Twitter must also add as many new users as possible to help lift ad revenue. But growth in recruits is slowing. Twitter’s monthly active users rose 7% in the most recent quarter. In the previous three quarters, the rate was 10% or 11%.

Another problem Twitter needs to address is its international ad business. People overseas, who make up three-quarters of the service’s users, generate just 25% of all revenue.

Steve Blank, a veteran Silicon Valley technology executive who is now a lecturer in entrepreneurship at University of California at Berkeley, voiced confidence that Twitter will build a strong business. Only a serious mistake can keep the company from thriving given its millions of users and smart leadership, he said. “This is not one of those fluffy, no revenue, no users and no trajectory kind of companies,” Blank said. “It’s not the bubble again. This company has a high intrinsic value.”

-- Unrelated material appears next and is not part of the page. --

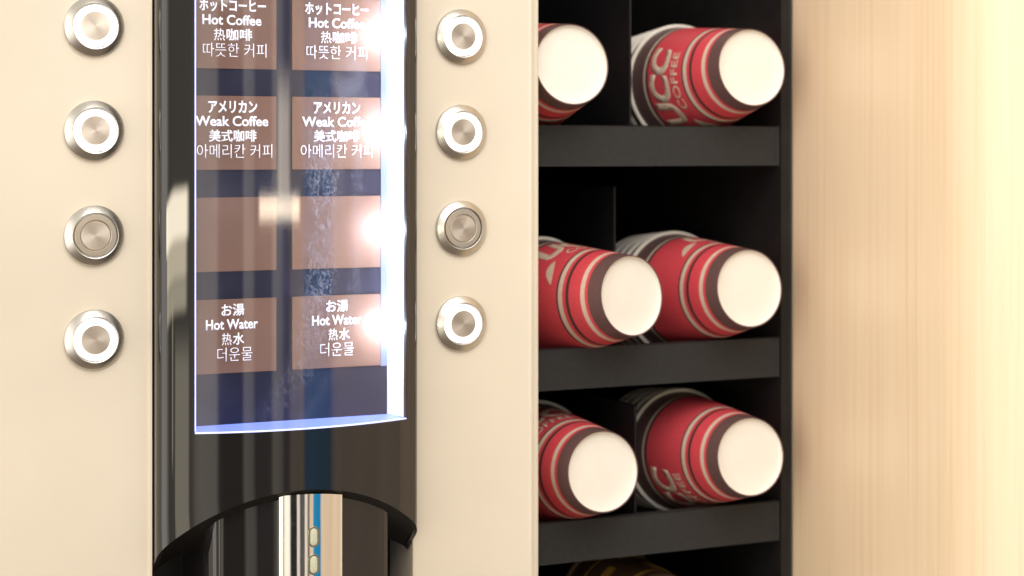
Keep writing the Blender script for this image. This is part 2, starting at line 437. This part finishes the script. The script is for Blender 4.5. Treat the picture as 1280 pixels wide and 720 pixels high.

On the positive side, Twitter is well positioned—perhaps the best of any major Internet company—for the shift to mobile devices from desktop computers. Already, users on smartphones and tablets account for 65% of all ad revenue, a number that is expected to grow.

Dick Costolo, Twitter’s chief executive, tried to show it was business as usual amid the frenzy that followed the IPO filing being made public. Like on any other day, he tweeted whatever was on his mind—including a short video clip of Grover, the Sesame Street character.